For those who celebrate, or even luxuriate in, NOSFERATU, which opens in U.S. theaters today, there’s little to say except congratulations—I wish I could have joined you. I’m fairly sure this group feels that the meshing of the sensibilities—that is, those of writer-director Robert Eggers and the source material—delivered on the promises made by the announcement of the project itself, not to mention the subsequent stills, posters, and trailers. Big, bold, and often dazzling, NOSFERATU is a Goth Christmas present from Tiffany’s, projecting tons of dark aura before the box is even fully opened.
Alas, for me the enthralling spell that the film cast started to wear off in its second half, and was only a nice memory by its conclusion. Nearly all the pleasures that NOSFERATU provides, from music and design to Lily-Rose Depp’s performance and Eggers’s sure hand guiding everything, become slowly revealed as unsupportive of any central impact, either narrative or emotional. Or at least one that we haven’t seen before, perhaps multiple times. Even Willem Dafoe’s late appearance, which lifts the audience just when it’s needed, is not leveraged in ways that feel worthy of our expectations.
The temptation is to retreat into any number of critical tropes in response. There’s the “style over substance” argument, but I’ve seen that employed too many times when not warranted; moreover, it often ignores the fact that sometimes substance is conveyed through style, and that’s certainly true of much of the director’s work, most notably THE LIGHTHOUSE. Then there’s the “sum of the parts” observation, which I suppose applies here, given all the positives I’ve noted. Still, it can leave us with too many questions. What was the potential “substance” or the imagined “whole” that was not made manifest?

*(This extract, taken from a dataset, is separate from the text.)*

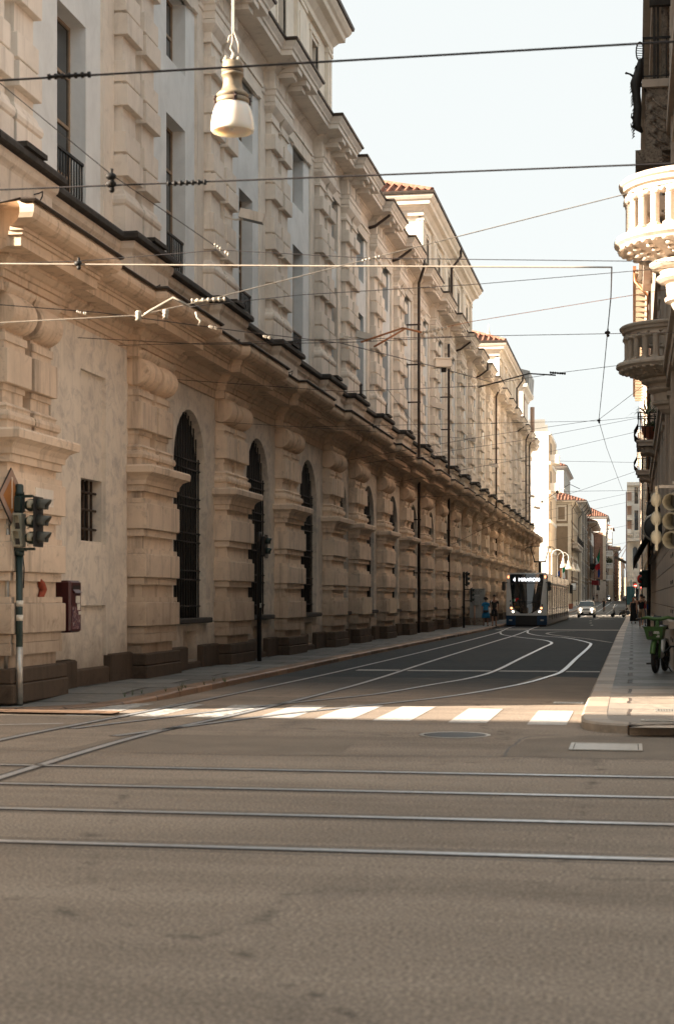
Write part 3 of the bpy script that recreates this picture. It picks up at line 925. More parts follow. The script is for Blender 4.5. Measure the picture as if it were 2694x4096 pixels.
# end face toward the cross street and the hidden body behind
mb = MB()
mb.box(-30, XW - .46, 23.3, YEND, .1, 7.6).box(-30, XU - .51, 23.3, YEND, 7.6, 16.8)
for x0 in (-12.6, -17, -22, -27): mb.box(x0, x0 + 2.4, 22.95, 23.31, .1, 16.7)  # unseen end piers, set proud to keep the corner pier shaded
mb.box(-12.6, -10.2, 22.6, 22.951, .1, 9.5)  # low unseen slab added to keep sun off the cornice end
P(mb, 'end_walls_and_shade_slab', M['pier'])
# low roofs of the sections between pavilions
def hip_roof(mb, x0, x1, y0, y1, z0, pitch, hip=True):
    w = (x1 - x0) / 2
    h = w * pitch; k = w if hip else 0
    vs = [(x0, y0, z0), (x1, y0, z0), (x1, y1, z0), (x0, y1, z0), (x0 + w, y0 + k, z0 + h), (x0 + w, y1 - k, z0 + h)]
    mb.add(vs, [(0, 1, 4), (1, 2, 5, 4), (2, 3, 5), (3, 0, 4, 5), (3, 2, 1, 0)])
    # rows of tiles running down both slopes and the near hip
    n = int((y1 - y0) / .42)
    for i in range(n + 1):
        y = y0 + (y1 - y0) * i / n
        t = min(1, (y - y0) / k, (y1 - y) / k) if hip and k else 1
        if t <= .02: continue
        mb.tube([(x1, y, z0 + .03), (x1 - w * t, y, z0 + h * t + .03)], .10, 5, smooth=False)
    if hip:
        n = int((x1 - x0) / .42)
        for i in range(n + 1):
            x = x0 + (x1 - x0) * i / n
            t = 1 - abs(x - x0 - w) / w
            if t <= .02: continue
            mb.tube([(x, y0, z0 + .03), (x, y0 + k * t, z0 + h * t + .03)], .10, 5, smooth=False)
        for sx in (x0, x1):
            mb.tube([(sx, y0, z0 + .05), (x0 + w, y0 + k, z0 + h + .06)], .14, 6, smooth=False)
mb = MB()
for y0, y1 in ((53.0, 76.6), (100.7, 121.3), (142.3, YEND)):
    hip_roof(mb, -26, XU - .3, y0, y1, 16.84, .22, False)
P(mb, 'section_roof', M['tile'])
# ---- attic pavilions
def pavilion(y0, y1, xf, zt, ridge):
    mb = MB()
    nb = max(3, round((y1 - y0) / 4.6)); bw = (y1 - y0) / nb
    hl = [(y0 + bw * (i + .5) - .55, y0 + bw * (i + .5) + .55, 17.5, 19.3, False) for i in range(nb)]
    wall_with_holes(mb, xf - .5, xf, y0, y1, 16.7, zt, hl)
    mb.box(-24, xf - .5, y0, y0 + .5, 16.7, zt).box(-24, xf - .5, y1 - .5, y1, 16.7, zt).box(-24, -23.6, y0, y1, 16.7, zt)
    w = P(mb, 'attic_wall', M['attic'])
    for i in range(nb + 1):
        yy = y0 + bw * i
        a = max(y0 - .0, yy - .65); b = min(y1 + .0, yy + .65)
        mb = MB()
        mb.box(xf - .1, xf + .12, a, b, 16.8, zt)
        mb.box(xf - .1, xf + .16, a - .03, b + .03, zt - .42, zt - .3)
        mb.box(xf + .11, xf + .15, a + .2, b - .2, 17.4, zt - .7)
        P(mb, 'attic_pilaster', M['attic'])
    for i in range(nb):
        c = y0 + bw * (i + .5)
        mb = MB()
        mb.box(xf - .05, xf + .05, c - .8, c + .8, 19.42, 19.6)
        mb.box(xf - .05, xf + .04, c - .7, c - .55, 17.5, 19.42).box(xf - .05, xf + .04, c + .55, c + .7, 17.5, 19.42)
        P(mb, 'attic_window_surround', M['attic'])
    P(MB().box(-14, xf + .12, y0 - .12, y0, zt - .75, zt - .5), 'side_string_course', M['attic'])
    P(MB().box(xf - .7, xf + .12, y0 - .10, y0, 16.8, zt - .755), 'side_pilaster', M['attic'])
    P(MB().box(xf - 5, xf - 1.2, y0 - .06, y0, 18.6, 18.75), 'side_ledge', M['attic'])
    for i in range(nb):
        c = y0 + bw * (i + .5)
        f = MB()
        for yy in (c - .55, c - .03, c + .49): f.box(xf - .3, xf - .25, yy, yy + .06, 17.5, 19.3)
        f.box(xf - .298, xf - .252, c - .55, c + .55, 18.6, 18.66)
        o = P(f, 'attic_window', M['frame_wood'])
        MB().box(xf - .29, xf - .28, c - .54, c + .54, 17.5, 19.3).build('pane', M['glass'], o)
    ring = [(-24, y0), (xf, y0), (xf, y1), (-24, y1)]
    mb = MB(); mb.sweep(ring, [(-.3, zt - .2), (.14, zt - .2), (.14, zt), (.2, zt + .06), (.3, zt + .18), (.45, zt + .24), (.48, zt + .26), (.50, zt + .42), (.58, zt + .48), (.66, zt + .60), (.68, zt + .68), (-.3, zt + .72)])
    P(mb, 'attic_cornice', M['attic'])
    mb = MB(); mb.sweep(ring, [(.3, zt + .725), (.68, zt + .70), (.74, zt + .70), (.76, zt + .80), (.70, zt + .84), (.3, zt + .86)])
    P(mb, 'attic_gutter', M['gutter'])
    mb = MB(); hip_roof(mb, -24.5, xf + .62, y0 - .62, y1 + .62, zt + .80, .42)
    P(mb, 'attic_roof', M['tile'])
    # ladder-like snow guard on the near hip
    mb = MB()
    x = xf - 2.2
    for zz, yy in ((.95, .5), (1.3, 1.3)):
        mb.box(x - .9, x + .5, y0 + yy - .03, y0 + yy + .03, zt + zz, zt + zz + .07)
    mb.box(x + .42, x + .5, y0 + .5, y0 + 1.3, zt + 1.0, zt + 1.3)
    P(mb, 'roof_rail', M['lamp_white'])
    # downpipe on the near side wall
    mb = MB(); px_ = xf - 2.1
    mb.tube([(px_, y0 - .62, zt + .7), (px_, y0 - .62, zt + .2), (px_ + .15, y0 - .14, zt - .35), (px_ + .15, y0 - .14, 16.9)], .06, 8)
    P(mb, 'downpipe', M['pipe'])
pavilion(23.6, 53.0, -9.92, 19.95, 1)
pavilion(76.79, 100.6, -9.92, 20.05, 1)
pavilion(121.45, 142.25, -9.92, 19.95, 1)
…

And this is where Eggers deserves not only credit, but applause: he’s attempted something which can be quite rare in mainstream American horror movies, and that’s to allow the female lead to explore the repressed archetype that Jung called “the shadow.” Insofar as his own THE WITCH did this in a stealthy way back in 2016, NOSFERATU represents a thoughtful, and more explicit, follow-up on a far grander scale. The vampire is not portrayed as an alluring, romantic figure along the lines of BRAM STOKER’S DRACULA as well as various big and small screen franchises over the past decade or two; rather, he’s truly monstrous at nearly at all times, and the mysterious connection between him and Ellen Hutter is presented as repulsively unwanted, trauma-linked, and yet... inevitable, like the Return of the Repressed.
But what of the monster’s attraction to her? One could read this retelling as less about the shadow and more about the pull of the anima (the hidden female aspect) in men and, in turn, that of the animus (its counterpart) in women. This would help explain why the script often goes the domestic drama route, emphasizing the valiant but unsatisfying efforts of Thomas Hutter first to understand, and then to save, his wife. She clearly doesn’t need his kind of saving, though. Yet the film never really allows these themes to land with the force of tragedy, as in Eggers’s earlier films. And this despite its more operatic trappings. Instead, NOSFERATU arrives as a highly artful minor fable rather than a full-fledged, and lasting, nightmare.